** Begin **

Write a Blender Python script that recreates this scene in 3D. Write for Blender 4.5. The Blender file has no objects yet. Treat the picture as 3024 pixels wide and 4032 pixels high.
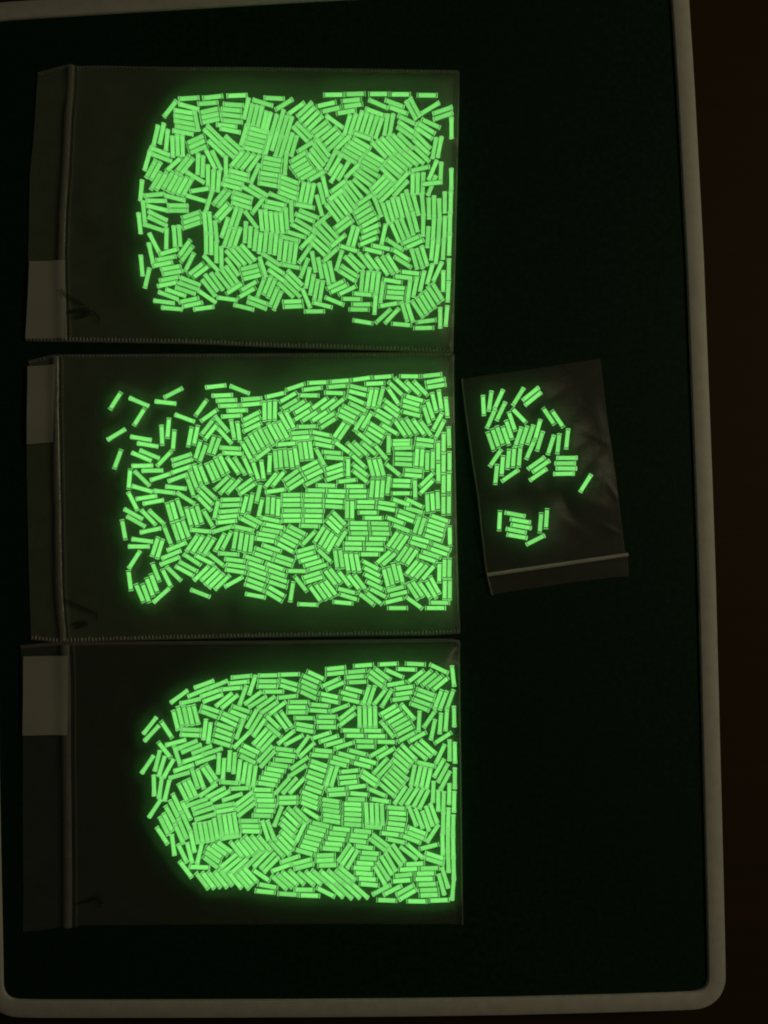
import bpy, math, random
import numpy as np

# ------------------------------------------------------------------ camera, light, exposure
S = 0.09e-3                       # metres on the board per pixel of the photograph
def P(u, v, z=0.0):               # photograph pixel -> point on the board (camera looks straight down)
    return ((u - 1512.0) * S, (2016.0 - v) * S, z)

sc = bpy.context.scene
col = sc.collection
cam_d = bpy.data.cameras.new('camera')
cam = bpy.data.objects.new('camera', cam_d)
col.objects.link(cam)
cam.location = (0, 0, 3026 * S + 0.001)
cam_d.sensor_fit = 'VERTICAL'
cam_d.sensor_height = 36.0
cam_d.lens = 36.0 * 3026 / 4032
cam_d.clip_start = 0.01
cam_d.clip_end = 20.0
sc.camera = cam

w = bpy.data.worlds.new('World')
sc.world = w
w.use_nodes = True
bg = w.node_tree.nodes['Background']
bg.inputs[0].default_value = (1.0, 0.83, 0.56, 1)      # a dark room with a little warm light
bg.inputs[1].default_value = 0.016

ld = bpy.data.lights.new('room_lamp', 'AREA')
ld.shape = 'DISK'
ld.size = 0.16
ld.energy = 0.70
ld.color = (1.0, 0.85, 0.52)
lamp = bpy.data.objects.new('room_lamp', ld)
col.objects.link(lamp)
lamp.location = (0.62, 0.13, 0.42)
lamp.rotation_euler = (math.radians(-14), math.radians(56), 0)

sc.view_settings.view_transform = 'Standard'
sc.view_settings.look = 'None'
sc.view_settings.exposure = 0.0
sc.view_settings.gamma = 1.0
sc.view_settings.use_curve_mapping = False
sc.render.engine = 'CYCLES'
cy = sc.cycles
cy.use_denoising = True
cy.max_bounces = 6
cy.diffuse_bounces = 3
cy.glossy_bounces = 3
cy.transmission_bounces = 6
cy.transparent_max_bounces = 24
cy.use_light_tree = True
cy.filter_width = 1.9
cy.sample_clamp_indirect = 4.0
cy.caustics_reflective = True

# ------------------------------------------------------------------ materials
def mat(name):
    m = bpy.data.materials.new(name)
    m.use_nodes = True
    nt = m.node_tree
    nt.nodes.clear()
    out = nt.nodes.new('ShaderNodeOutputMaterial')
    return m, nt, out

def N(nt, typ, **kw):
    n = nt.nodes.new(typ)
    for k, v in kw.items():
        if k in n.inputs.keys():
            n.inputs[k].default_value = v
        else:
            setattr(n, k, v)
    return n

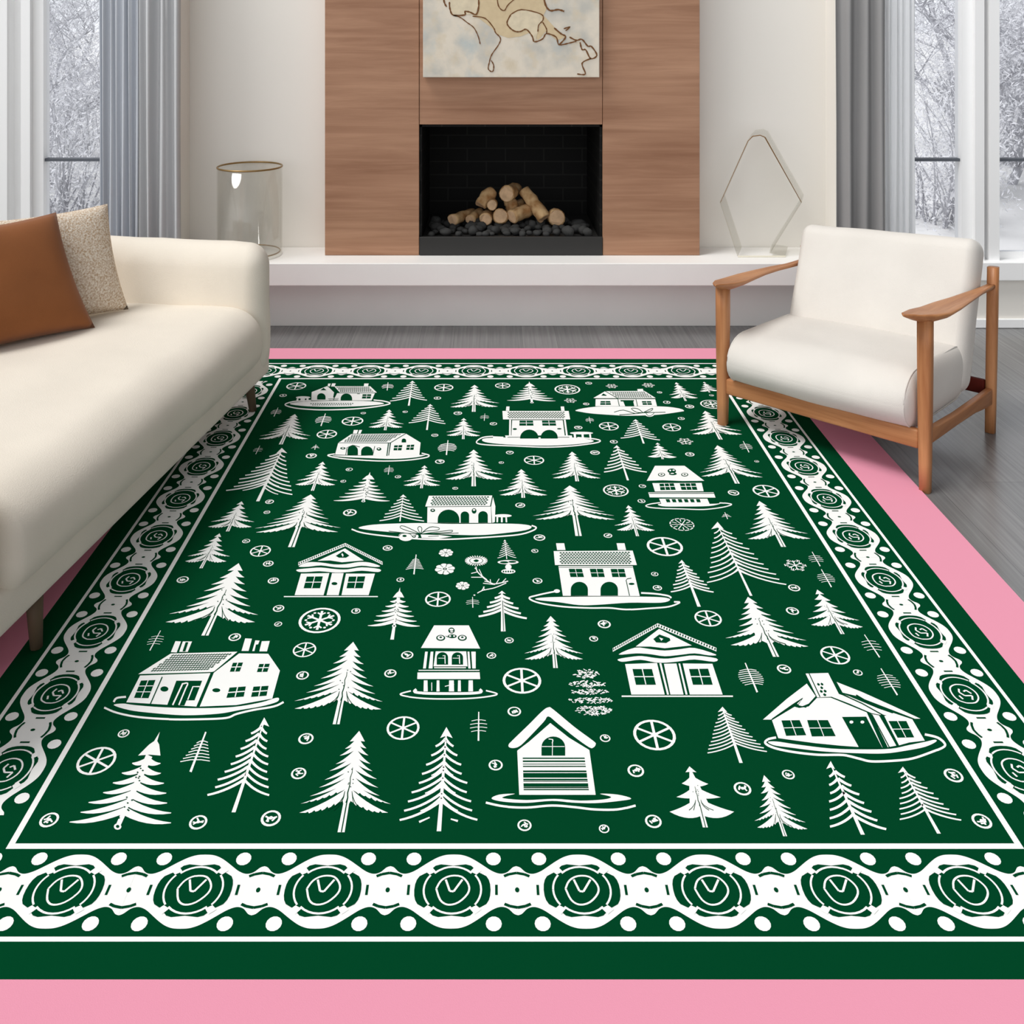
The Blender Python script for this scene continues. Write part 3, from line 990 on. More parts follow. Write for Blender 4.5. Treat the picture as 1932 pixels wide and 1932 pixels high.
def armrest(s):
    """sculpted paddle arm: pointed tip in front, broad over the leg, thin and lower at the back"""
    st = [(-0.415, 0.006, 0.010, 0.560, -0.030), (-0.400, 0.030, 0.016, 0.556, -0.026), (-0.365, 0.060, 0.024, 0.546, -0.018), (-0.31, 0.094, 0.036, 0.535, -0.008),
          (-0.23, 0.102, 0.030, 0.528, 0.0), (-0.13, 0.092, 0.024, 0.526, 0.004), (-0.02, 0.070, 0.020, 0.524, 0.006), (0.10, 0.052, 0.019, 0.520, 0.004),
          (0.20, 0.036, 0.020, 0.515, 0.0), (0.28, 0.030, 0.024, 0.512, 0.0), (0.328, 0.028, 0.026, 0.510, 0.0)]
    bm = bmesh.new()
    rings = []
    for (y, w_, h, z, dx) in st:
        ring = []
        for a in range(16):
            th = 2 * PI * a / 16
            c, q = math.cos(th), math.sin(th)
            dish = -0.006 * (1 - abs(c)) if q > 0 else 0.0
            lift = 0.012 * c * c * (1 if s * c < 0 else 0.6)
            ring.append(bm.verts.new((s * 0.363 + s * dx + c * w_ / 2, y, z + q * h / 2 + dish + lift * min(1, w_ / 0.09))))
        rings.append(ring)
    for a, b in zip(rings, rings[1:]):
        for q in range(16):
            bm.faces.new((a[q], a[(q + 1) % 16], b[(q + 1) % 16], b[q]))
    bm.faces.new(rings[0][::-1]); bm.faces.new(rings[-1])
    bmesh.ops.recalc_face_normals(bm, faces=bm.faces)
    return cobj('armrest', bm, M_OAK)
armrest(-1); armrest(1)
bm = soft_box(-0.336, 0.336, -0.365, 0.20, 0.172, 0.352, (0.028, 0.11, 0.085), 24, (0.004, 0.02, 0.016))
for v in bm.verts:      # the seat slopes back, its front is the fuller end
    v.co.z -= 0.06 * max(0, (v.co.y + 0.1)) 
seat = cobj('seat_cushion', wrinkle(bm, 0.004, 6, 5), M_LINEN)
for sx in (-0.314, 0.314):      # welted seam round each end of the seat
    loop = []
    for (cy, cz, t0) in ((0.09, 0.267, 0), (-0.255, 0.267, 90), (-0.255, 0.257, 180), (0.09, 0.257, 270)):
        for k in range(7):
            t = R(t0 + 15 * k)
            y_, z_ = cy + 0.110 * math.cos(t), cz + 0.0855 * math.sin(t)
            loop.append(Vector((sx, y_, z_ - 0.06 * max(0, y_ + 0.1))))
    loop.append(loop[0].copy())
    bm = bmesh.new()
    tube(bm, loop, 0.0030, 6, False)
    lean(bm)
    obj('piping', bm, M_LINEN, seat, True)
bm = soft_box(-0.335, 0.335, -0.07, 0.07, -0.262, 0.262, (0.035, 0.055, 0.05), 20, (0.004, 0.014, 0.0))
wrinkle(bm, 0.004, 6, 9)
bmesh.ops.rotate(bm, verts=bm.verts, cent=(0, 0, 0), matrix=Matrix.Rotation(R(-19), 3, 'X'))
bmesh.ops.translate(bm, verts=bm.verts, vec=(0.004, 0.215, 0.425))
cobj('back_cushion', bm, M_LINEN)
# ------------------------------------------------------------------ the rug: one woven sheet, its picture in raised yarn
RZ = 0.006
RBM = bmesh.new()
random.seed(21)
LAYER = {'g0': RZ + 0.0002, 'w1': RZ + 0.0004, 'g2': RZ + 0.0008, 'w3': RZ + 0.0012, 'g4': RZ + 0.0016}
STEP = [0]
MI = {'g': 1, 'w': 2}
def plane(px, py, z=RZ):
    s = (CAM_H - z) / (py - VY)
    return ((px - VX) * s, FPX * s)
def face(XY, lay):
    # drop doubled points, wind upward
    pts = []
    for p in XY:
        if not pts or (abs(p[0] - pts[-1][0]) + abs(p[1] - pts[-1][1])) > 1e-6:
            pts.append(p)
    if len(pts) < 3:
        return
    A = sum(pts[i][0] * pts[(i + 1) % len(pts)][1] - pts[(i + 1) % len(pts)][0] * pts[i][1] for i in range(len(pts)))
    if A < 0:
        pts.reverse()
    STEP[0] = (STEP[0] + 1) % 26      # every piece of yarn lies a hair above the last, so none share a plane
    z = LAYER[lay] + STEP[0] * 1.2e-5
    f = RBM.faces.new([RBM.verts.new((x, y, z)) for x, y in pts])
    f.material_index = MI[lay[0]]
FR = [0, 0, 1.0]
def crop(ox, oy, sc):
    FR[:] = [ox, oy, sc]
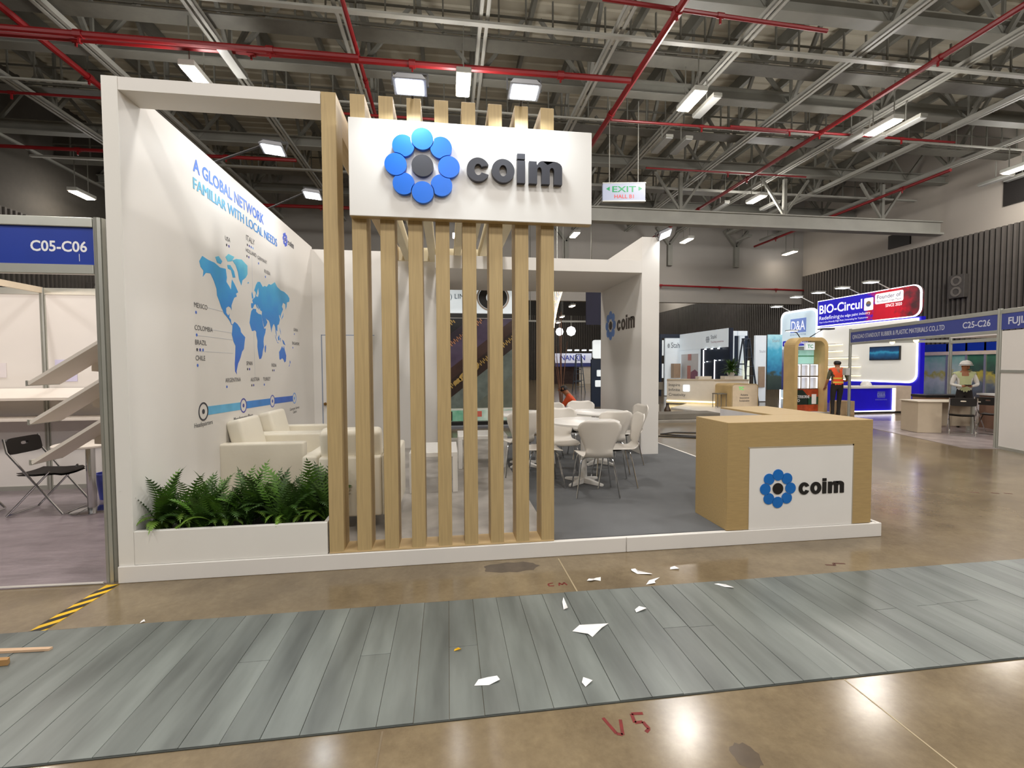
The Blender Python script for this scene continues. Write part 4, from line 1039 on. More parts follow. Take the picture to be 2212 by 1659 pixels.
part('top', MB().box(-.02, .52, -.02, .97, .70, .76), black_pl, t, bevel=.004)
t = thing('counter_top', 'white counter shelf to the right behind the man in a white helmet', 'counter', loc5(1.5, 2.0), RZ, local=True)
part('top', MB().box(0, 1.5, 0, .35, .78, .82), white_sat, t); part('front', MB().box(.02, 1.48, .05, .3, 0, .78), M('counter_brown', '8a6a58', .6), t)

# booths along the right wall with green posters
t = thing('poster_booth', 'row booth with blue header and green posters behind the man in a helmet', 'booth', (19.5, 10.2, 0))
part('header_panel', MB().box(19.48, 19.5, 8.3, 12.2, 1.95, 2.22), navy, t)
part('header_rail', MB().box(19.46, 19.5, 8.3, 12.2, 1.83, 1.95), M('cream_rail', ''), t)
g1 = G('poster_leaf', [(0, '4f7420'), (.45, '8fb13a'), (.7, '2f481c'), (1, '6f9434')], 'Z', -1, 1); g2 = G('poster_mist', [(0, '8fb0a6'), (.4, 'd8e0d6'), (.55, 'c9c458'), (.62, 'bccfc4'), (1, '6cb89c')], 'Z', .3, 1.9); g3 = G('poster_forest', [(0, '4c4640'), (.35, '6a767e'), (.55, 'c4b548'), (.62, '3c5244'), (1, '3f7a58')], 'Z', .3, 1.9)
for y0, y1, m in ((11.35, 11.9, g1), (10.35, 11.25, g2), (9.75, 10.3, g2), (9.2, 9.7, g3), (8.5, 9.15, g3)):
    part('poster', MB().box(19.52, 19.53, y0, y1, .3, 1.83), m, t)
for y0 in (11.95, 11.3, 10.32, 9.72, 9.17, 8.45):
    part('post', MB().box(19.48, 19.54, y0 - .03, y0 + .03, 0, 2.22), alu, t)
part('base_panel', MB().box(19.5, 19.55, 8.3, 12.2, 0, .3), panel_w, t)
t = thing('orange_banner', 'small hanging orange and white banner beside the right post of the C25-C26 booth', 'banner', loc5(3.6, 2.2, 1.0), RZ, local=True)
part('cloth', MB().box(0, .25, 0, .01, .42, .62).box(0, .25, 0, .01, .25, .34), M('banner_orange', 'd99a66', .6, emit='e0a070', es=.25), t)
part('cloth_top', MB().box(0, .25, 0, .01, .68, .76), M('banner_cream', 'd8c4a8', .6), t)
part('rod', MB().bar((-.05, .005, .78), (.3, .005, .78), .02).bar((.3, .005, .78), (.3, .005, -1.0), .02), alu, t)

# ------------------------------------------------------------------ BIO-Circul booth
t = thing('product_booth', 'blue and white booth with lit blue and red header sign', 'booth', (17.3, 12.3, 0))
part('blue_wall', MB().box(17.3, 17.45, 9.35, 13.45, 0, 3.05), deep, t)
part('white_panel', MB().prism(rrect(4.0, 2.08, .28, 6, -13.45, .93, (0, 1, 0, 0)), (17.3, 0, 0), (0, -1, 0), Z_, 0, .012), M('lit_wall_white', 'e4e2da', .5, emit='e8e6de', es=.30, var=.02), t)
o_ = rrect(4.03, 2.11, .29, 6, -13.45, .90, (0, 1, 0, 0)); i_ = rrect(3.99, 2.06, .27, 6, -13.45, .94, (0, 1, 0, 0))
part('led_outline', MB().ring(o_, i_, (17.3, 0, 0), (0, -1, 0), Z_, .012, .035), led_w, t)
hd = G('header_print', [(0.0, '1b12c0'), (.54, '2416c8'), (.62, 'c81330'), (.8, 'd4142f'), (.93, '7a2430'), (1.0, '4a2a2e')], 'Y', 1.25, -2.95, es=.32)
hb = part('header_sign', MB().prism(rrect(4.1, .98, .26, 6, -13.45, 3.08, (0, 1, 1, 0)), (17.25, 0, 0), (0, -1, 0), Z_, -.12, .05), hd, t)
part('led_outline', MB().ring(rrect(4.16, 1.04, .28, 6, -13.48, 3.05, (0, 1, 1, 0)), rrect(4.1, .98, .25, 6, -13.45, 3.08, (0, 1, 1, 0)), (17.25, 0, 0), (0, -1, 0), Z_, -.02, .03), led_w, t)
hx = lambda y, z: (17.198, y, z)
em_w = M('lit_letter_white', 'f6f6fa', .4, emit='ffffff', es=.6)
txt('BIO-Circul', hx(13.36, 3.56), (0, -1, 0), Z_, em_w, t, h=.34, w=1.95, d=.004, bold=.02)
txt('Redefining', hx(13.36, 3.31), (0, -1, 0), Z_, em_w, t, h=.15, w=.98, d=.004)
txt('the edge paint industry', hx(12.36, 3.32), (0, -1, 0), Z_, em_w, t, h=.10, w=1.28, d=.004)
txt('Your in Eco-Friendly Edge Paint | Innovating for Tomorrow', hx(13.36, 3.18), (0, -1, 0), Z_, em_w, t, h=.065, w=2.2, d=.004)
part('badge', MB().prism(rrect(.36, .44, .03, 2, -11.33, 3.45), (17.198, 0, 0), (0, -1, 0), Z_, 0, .006), em_w, t)
part('badge_dot', MB().prism(circ(.10, 18, -11.15, 3.68), (17.19, 0, 0), (0, -1, 0), Z_, 0, .003), M('badge_tan', 'a98f6a', .5), t)
part('badge_dot', MB().prism(circ(.10, 18, -11.15, 3.68, a0=pi, a1=2 * pi), (17.188, 0, 0), (0, -1, 0), Z_, 0, .003), M('badge_blue', '6a78b0', .5), t)
part('founder_plate', MB().prism(rrect(1.02, .36, .06, 4, -10.9, 3.62), (17.198, 0, 0), (0, -1, 0), Z_, 0, .006), em_w, t)
txt('Founder of', hx(10.82, 3.79), (0, -1, 0), Z_, M('plate_text', '8c7a9a', .5), t, h=.14, w=.86, d=.008, bold=.01)
txt('Bio-Based Edge Paint', hx(10.82, 3.67), (0, -1, 0), Z_, M('plate_text', ''), t, h=.075, w=.88, d=.008)
txt('SINCE 2020', hx(10.5, 3.48), (0, -1, 0), Z_, em_w, t, h=.10, w=.58, d=.004, bold=.015)
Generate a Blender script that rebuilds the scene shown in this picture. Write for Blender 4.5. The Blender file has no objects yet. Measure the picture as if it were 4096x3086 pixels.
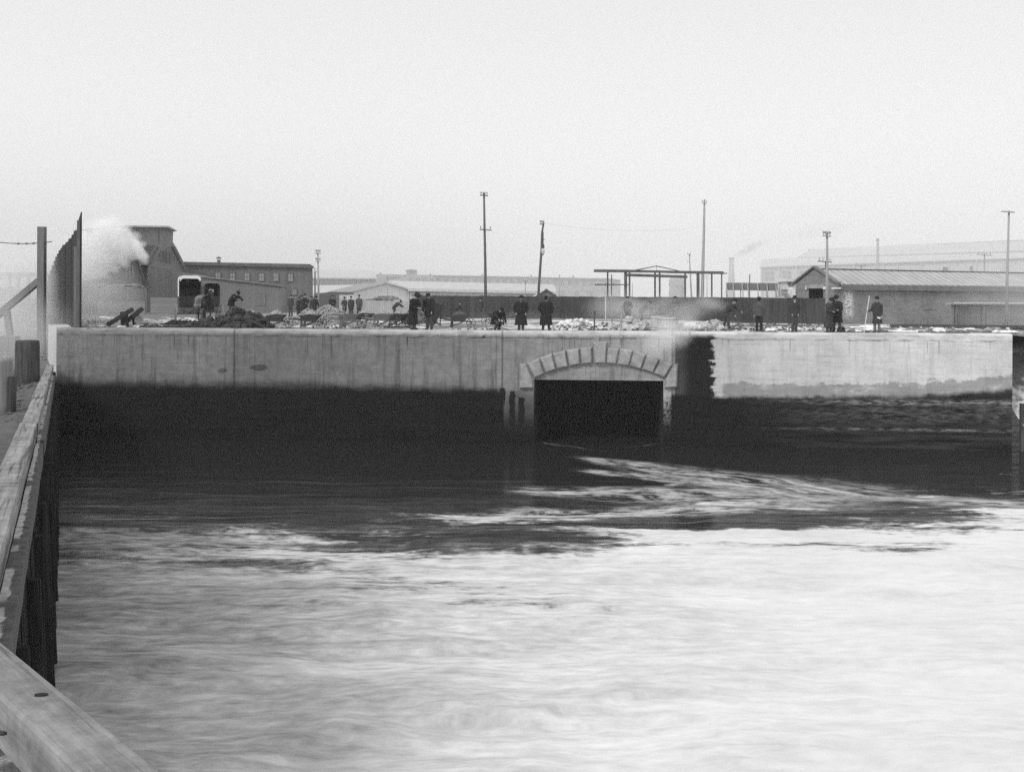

** End **

Repeat only what lies between the start of the data and the end of the line containing "sc.camera = cam", exactly, with pictures left out.

» Answer in full
Write a Blender Python script that recreates this scene in 3D. Write for Blender 4.5. The Blender file has no objects yet. Treat the picture as 3024 pixels wide and 4032 pixels high.
import bpy, math, random
import numpy as np

# ------------------------------------------------------------------ camera, light, exposure
S = 0.09e-3                       # metres on the board per pixel of the photograph
def P(u, v, z=0.0):               # photograph pixel -> point on the board (camera looks straight down)
    return ((u - 1512.0) * S, (2016.0 - v) * S, z)

sc = bpy.context.scene
col = sc.collection
cam_d = bpy.data.cameras.new('camera')
cam = bpy.data.objects.new('camera', cam_d)
col.objects.link(cam)
cam.location = (0, 0, 3026 * S + 0.001)
cam_d.sensor_fit = 'VERTICAL'
cam_d.sensor_height = 36.0
cam_d.lens = 36.0 * 3026 / 4032
cam_d.clip_start = 0.01
cam_d.clip_end = 20.0
sc.camera = cam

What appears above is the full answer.